Monday, December 24, 2007

Gifted drop dead

It is shameful that educationists care so little for the needs of gifted students. The egalitarian dogma and the quest for mediocrity are more important than the well-being and the development of the potential of those unfortunate enough to have been born with above-average abilities:

In many Delaware districts, the gifted are left behind
State offers no funding to teach brightest students

They are bored -- so much so that they may not pay attention in class or will act out in frustration.

Some make poor grades, either because they no longer care or because they have spent so many of their younger years unchallenged that when they suddenly face a rigorous course in middle or high school, they don't know how to study.

They are the nation's gifted children, those with abilities beyond other children their age. Too many of their abilities, advocates argue, remain untapped by U.S. schools that don't serve them as they focus instead on lifting low-achieving students to meet the goals of the federal No Child Left Behind law.

Statistically, 20 percent of U.S. school dropouts test in the gifted range, said Jill Adrian, director of family services at the Davidson Institute for Talent Development, a nonprofit founded by philanthropists Bob and Jan Davidson out of a concern that the nation's most gifted and talented children largely are neglected and underserved.

Then there is the loss to the nation from wasted talent.

3 comments:

nbosch said...

I've taught gifted kids for 25 years in a state mandated special ed program. Elementary school is grim for many gifted kids, middle school is a waste of time. By the time they get to high school and appropriate classes are available to them they are snoozing.

Anonymous said...

I have never voted republican. I am a liberal in many ways, yet I am a traditionalist when it comes to education. Jeanne Chall, James Traub, ED Hirsch, Stosky, the Instructivist and many other bloggers provide the validation and comradery for me to go on. Project Follow Through is all the research that we need. This issue with the gifted is just another manifestation of the liberal mindset. Are we not all winners? All kids are brilliant, you just need to find their learning style and differentiate your instruction. I see at the high school level the problem with heterogeneous grouping and gifted kids every year as they come up from the middle school - unchallenged kids languishing in school. Can we not start a movement? Can we not have a symposoium, a conference and come-up with some way to combat this leviathan of progressive education thta is insidiouly ruining America?

Instructivist said...

stat,

Thanks for the kind words. You are putting me in truly distinguished company. Unfortunately, wholly undeserved. I also have a very high regard for Jeanne Chall, James Traub, ED Hirsch, Stosky...
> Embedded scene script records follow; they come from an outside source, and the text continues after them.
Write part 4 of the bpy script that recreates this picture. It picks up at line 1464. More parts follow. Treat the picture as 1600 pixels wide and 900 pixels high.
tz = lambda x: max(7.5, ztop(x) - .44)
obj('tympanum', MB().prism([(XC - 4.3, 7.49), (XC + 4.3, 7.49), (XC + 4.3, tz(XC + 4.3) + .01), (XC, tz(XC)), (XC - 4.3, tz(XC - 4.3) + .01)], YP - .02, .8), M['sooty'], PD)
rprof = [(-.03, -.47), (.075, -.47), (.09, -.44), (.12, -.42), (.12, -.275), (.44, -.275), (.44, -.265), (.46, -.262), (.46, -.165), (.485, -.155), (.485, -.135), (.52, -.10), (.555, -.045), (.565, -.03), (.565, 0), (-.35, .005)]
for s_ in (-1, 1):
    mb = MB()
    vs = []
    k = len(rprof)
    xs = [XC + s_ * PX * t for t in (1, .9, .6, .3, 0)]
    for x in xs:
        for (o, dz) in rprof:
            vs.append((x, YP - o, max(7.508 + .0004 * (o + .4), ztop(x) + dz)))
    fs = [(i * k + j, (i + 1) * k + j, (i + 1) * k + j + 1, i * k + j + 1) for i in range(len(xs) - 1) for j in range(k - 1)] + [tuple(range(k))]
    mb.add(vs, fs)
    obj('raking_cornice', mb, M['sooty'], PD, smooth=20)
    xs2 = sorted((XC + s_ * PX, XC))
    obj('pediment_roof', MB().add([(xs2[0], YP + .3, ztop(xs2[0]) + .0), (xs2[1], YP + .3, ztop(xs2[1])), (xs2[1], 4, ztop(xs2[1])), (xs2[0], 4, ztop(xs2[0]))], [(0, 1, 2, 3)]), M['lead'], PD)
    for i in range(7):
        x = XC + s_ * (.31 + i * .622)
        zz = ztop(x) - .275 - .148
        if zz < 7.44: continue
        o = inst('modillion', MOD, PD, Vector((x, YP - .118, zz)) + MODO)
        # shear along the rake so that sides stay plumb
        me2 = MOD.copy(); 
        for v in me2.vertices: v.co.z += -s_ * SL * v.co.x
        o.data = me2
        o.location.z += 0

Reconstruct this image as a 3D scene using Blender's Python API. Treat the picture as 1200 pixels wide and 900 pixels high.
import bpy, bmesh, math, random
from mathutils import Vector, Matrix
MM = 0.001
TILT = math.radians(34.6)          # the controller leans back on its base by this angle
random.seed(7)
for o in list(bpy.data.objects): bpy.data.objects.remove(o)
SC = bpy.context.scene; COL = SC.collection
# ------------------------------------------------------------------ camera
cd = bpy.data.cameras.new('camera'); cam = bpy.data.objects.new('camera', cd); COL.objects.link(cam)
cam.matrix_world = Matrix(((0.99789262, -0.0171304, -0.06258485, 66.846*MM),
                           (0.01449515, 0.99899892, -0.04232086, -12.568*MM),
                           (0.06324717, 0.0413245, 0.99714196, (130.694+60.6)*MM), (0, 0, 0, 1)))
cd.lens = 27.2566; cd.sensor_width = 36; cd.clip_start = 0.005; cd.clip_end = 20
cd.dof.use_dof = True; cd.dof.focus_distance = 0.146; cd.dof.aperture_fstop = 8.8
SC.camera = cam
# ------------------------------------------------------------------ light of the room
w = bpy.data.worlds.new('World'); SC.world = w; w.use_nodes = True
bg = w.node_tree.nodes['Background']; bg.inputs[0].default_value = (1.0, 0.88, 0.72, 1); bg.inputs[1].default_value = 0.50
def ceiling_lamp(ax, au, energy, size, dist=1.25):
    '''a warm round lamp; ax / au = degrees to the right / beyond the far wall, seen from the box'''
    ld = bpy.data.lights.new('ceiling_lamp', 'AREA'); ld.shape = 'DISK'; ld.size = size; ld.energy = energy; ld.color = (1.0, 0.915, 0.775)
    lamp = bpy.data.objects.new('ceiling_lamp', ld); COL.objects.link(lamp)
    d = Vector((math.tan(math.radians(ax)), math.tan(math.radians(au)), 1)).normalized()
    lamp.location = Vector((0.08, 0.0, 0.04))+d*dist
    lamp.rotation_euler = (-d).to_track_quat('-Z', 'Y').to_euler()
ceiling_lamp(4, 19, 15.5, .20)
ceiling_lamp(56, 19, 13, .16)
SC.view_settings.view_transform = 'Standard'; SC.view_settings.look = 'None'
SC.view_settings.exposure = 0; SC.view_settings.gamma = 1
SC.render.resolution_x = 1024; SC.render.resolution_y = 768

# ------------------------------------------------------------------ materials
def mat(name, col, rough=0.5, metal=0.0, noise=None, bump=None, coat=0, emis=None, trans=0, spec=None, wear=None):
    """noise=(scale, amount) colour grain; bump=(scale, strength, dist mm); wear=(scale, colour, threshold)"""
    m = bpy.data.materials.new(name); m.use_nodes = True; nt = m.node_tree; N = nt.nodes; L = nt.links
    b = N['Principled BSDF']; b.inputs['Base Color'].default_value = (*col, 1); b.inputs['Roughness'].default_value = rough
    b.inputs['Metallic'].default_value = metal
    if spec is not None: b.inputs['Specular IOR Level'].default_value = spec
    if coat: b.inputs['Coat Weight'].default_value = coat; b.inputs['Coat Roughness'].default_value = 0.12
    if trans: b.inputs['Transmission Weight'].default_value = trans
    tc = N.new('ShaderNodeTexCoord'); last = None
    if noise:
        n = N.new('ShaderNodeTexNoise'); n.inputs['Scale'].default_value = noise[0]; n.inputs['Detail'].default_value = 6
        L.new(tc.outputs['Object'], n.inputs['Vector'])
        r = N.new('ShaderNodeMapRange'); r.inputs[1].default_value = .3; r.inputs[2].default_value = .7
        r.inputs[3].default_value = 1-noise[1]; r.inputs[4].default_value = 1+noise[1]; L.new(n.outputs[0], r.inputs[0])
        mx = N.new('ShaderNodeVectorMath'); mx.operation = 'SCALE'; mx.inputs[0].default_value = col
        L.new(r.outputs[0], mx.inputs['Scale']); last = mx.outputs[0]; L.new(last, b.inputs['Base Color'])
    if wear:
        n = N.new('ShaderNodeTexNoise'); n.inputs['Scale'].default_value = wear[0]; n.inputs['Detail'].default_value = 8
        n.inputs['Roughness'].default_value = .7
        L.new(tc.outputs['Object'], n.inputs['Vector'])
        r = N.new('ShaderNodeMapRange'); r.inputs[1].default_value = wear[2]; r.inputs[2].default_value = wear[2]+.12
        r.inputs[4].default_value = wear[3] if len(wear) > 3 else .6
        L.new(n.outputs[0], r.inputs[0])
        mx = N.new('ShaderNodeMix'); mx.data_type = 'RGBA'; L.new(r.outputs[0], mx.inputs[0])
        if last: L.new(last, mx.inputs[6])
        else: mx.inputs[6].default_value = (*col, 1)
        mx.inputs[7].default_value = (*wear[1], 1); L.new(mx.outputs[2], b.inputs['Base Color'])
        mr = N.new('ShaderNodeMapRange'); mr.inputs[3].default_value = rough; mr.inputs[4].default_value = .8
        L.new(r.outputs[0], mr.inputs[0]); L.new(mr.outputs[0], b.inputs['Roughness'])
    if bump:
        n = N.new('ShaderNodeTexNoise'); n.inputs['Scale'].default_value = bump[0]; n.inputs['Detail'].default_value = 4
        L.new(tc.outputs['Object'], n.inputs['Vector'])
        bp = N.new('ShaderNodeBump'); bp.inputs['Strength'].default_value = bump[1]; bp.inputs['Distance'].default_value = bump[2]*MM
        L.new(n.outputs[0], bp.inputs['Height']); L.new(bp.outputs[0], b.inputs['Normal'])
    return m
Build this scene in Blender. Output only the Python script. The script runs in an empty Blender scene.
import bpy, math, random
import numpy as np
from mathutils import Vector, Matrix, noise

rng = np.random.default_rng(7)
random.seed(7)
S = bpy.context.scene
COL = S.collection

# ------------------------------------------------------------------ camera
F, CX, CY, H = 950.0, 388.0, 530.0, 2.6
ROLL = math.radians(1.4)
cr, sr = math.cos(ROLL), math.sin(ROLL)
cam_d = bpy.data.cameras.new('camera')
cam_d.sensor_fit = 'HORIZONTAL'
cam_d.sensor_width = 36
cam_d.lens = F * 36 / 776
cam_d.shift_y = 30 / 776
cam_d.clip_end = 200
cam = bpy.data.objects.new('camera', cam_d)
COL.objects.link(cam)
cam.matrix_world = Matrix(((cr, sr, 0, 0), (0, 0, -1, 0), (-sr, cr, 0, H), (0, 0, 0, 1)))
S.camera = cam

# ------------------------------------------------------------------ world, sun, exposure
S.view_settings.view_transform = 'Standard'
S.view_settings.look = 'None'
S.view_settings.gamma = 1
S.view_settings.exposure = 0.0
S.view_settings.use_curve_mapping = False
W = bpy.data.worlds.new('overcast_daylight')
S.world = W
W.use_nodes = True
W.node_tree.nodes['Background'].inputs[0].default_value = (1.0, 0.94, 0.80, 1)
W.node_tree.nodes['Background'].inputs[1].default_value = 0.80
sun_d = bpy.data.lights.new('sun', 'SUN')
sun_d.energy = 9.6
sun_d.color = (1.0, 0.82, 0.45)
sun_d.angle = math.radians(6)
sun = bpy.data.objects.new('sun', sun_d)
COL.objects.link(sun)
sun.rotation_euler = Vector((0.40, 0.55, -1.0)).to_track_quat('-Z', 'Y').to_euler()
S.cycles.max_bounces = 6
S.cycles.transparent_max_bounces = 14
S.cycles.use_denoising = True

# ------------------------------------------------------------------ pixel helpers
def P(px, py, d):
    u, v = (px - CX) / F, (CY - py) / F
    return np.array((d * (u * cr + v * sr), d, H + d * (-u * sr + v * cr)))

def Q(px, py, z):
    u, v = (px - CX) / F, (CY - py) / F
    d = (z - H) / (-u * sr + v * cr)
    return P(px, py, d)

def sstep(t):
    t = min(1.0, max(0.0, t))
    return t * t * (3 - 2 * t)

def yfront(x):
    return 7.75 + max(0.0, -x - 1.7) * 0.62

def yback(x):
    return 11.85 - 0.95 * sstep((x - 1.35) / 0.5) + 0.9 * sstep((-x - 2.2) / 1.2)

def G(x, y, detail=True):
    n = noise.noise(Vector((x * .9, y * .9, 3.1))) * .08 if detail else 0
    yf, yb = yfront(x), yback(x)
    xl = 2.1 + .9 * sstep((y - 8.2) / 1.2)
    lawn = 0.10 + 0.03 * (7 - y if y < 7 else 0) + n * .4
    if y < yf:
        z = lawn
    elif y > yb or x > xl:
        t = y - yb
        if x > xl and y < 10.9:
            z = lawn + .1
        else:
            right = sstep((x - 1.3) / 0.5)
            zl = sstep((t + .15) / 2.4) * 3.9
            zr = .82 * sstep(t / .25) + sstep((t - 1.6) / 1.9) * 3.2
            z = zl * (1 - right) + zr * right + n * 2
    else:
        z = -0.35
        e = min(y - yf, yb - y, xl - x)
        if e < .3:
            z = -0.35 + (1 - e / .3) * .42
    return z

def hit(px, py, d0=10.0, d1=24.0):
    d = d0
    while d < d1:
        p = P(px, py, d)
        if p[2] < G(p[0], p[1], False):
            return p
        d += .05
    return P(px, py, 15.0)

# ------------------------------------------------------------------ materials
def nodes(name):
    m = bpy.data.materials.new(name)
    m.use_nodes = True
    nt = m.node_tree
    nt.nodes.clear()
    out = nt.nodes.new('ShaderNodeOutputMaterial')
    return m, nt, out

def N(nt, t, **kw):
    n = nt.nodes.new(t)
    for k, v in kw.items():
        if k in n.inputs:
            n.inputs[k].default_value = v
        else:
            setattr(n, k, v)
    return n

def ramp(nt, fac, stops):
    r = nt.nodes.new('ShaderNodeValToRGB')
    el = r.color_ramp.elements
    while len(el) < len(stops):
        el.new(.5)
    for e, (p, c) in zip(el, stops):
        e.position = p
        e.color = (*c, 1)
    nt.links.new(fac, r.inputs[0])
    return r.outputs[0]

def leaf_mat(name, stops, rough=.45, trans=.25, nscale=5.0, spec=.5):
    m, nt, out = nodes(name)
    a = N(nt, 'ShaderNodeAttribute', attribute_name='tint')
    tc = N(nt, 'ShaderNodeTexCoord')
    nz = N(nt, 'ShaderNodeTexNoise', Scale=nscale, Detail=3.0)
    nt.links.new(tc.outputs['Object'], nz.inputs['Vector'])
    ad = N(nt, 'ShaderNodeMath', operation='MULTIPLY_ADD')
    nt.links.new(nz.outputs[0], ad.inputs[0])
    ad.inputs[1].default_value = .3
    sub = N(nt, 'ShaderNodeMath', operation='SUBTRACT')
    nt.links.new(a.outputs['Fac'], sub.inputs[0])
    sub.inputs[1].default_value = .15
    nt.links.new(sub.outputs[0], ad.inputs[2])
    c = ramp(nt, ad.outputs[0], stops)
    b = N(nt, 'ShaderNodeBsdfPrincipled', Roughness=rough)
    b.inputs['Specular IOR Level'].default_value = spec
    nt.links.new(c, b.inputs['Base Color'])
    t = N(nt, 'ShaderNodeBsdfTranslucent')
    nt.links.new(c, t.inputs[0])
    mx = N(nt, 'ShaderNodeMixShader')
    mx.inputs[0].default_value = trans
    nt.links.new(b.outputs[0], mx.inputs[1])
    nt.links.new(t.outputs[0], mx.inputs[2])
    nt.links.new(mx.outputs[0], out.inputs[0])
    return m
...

The denial of giftedness or the claim that everybody is gifted is just another manifestation of the destructive egalitarian urge. Here is a corrective to this delusion in a review by Timothy D. Lundeen of a book on sexual differences:

Second, Sax echoes the educationist's mantra that "Almost every child is a gifted child." This seems ludicrous to me. The definition of gifted is top 3-5% on some dimension of human ability. There just aren't enough independent dimensions here for almost everyone to be gifted in some way. I would argue that the main three dimensions are athleticism, cognition, and empathy. Most other dimensions have a fair amount of correlation with one or more of these, with musically gifted people typically also cognitively gifted, etc. You might come up with a few more (memory ability doesn't seem to be correlated with cognitive ability, for example), but "almost everyone"? I wouldn't think that more that 20-25% of the population would be gifted regardless of the number of dimensions you chose to measure, and that most of these "gifts" would not be related to academic ability in any way.

The harm from this belief that "all children are gifted" comes when you then say that because everyone is gifted, everyone can be treated the same way. To his credit, Sax doesn't draw this conclusion, but is all too common -- my son went to Stuart Hall, one of the schools used by Sax as an example of best-practices teaching for boys, and I heard both of these statements from them (e.g. "everyone is gifted" and "we have the same program for everyone" and "even though your son has an IQ in the top 1% that doesn't mean he is more gifted intellectually than anyone else or could use any special help academically"). Particularly for children who are cognitively gifted, not having an appreciation for their learning differences in a classroom setting can often have long-term detrimental effects. (I see cognitively gifted children in a typical classroom as an unfortunate minority. They are not getting what they need to thrive.)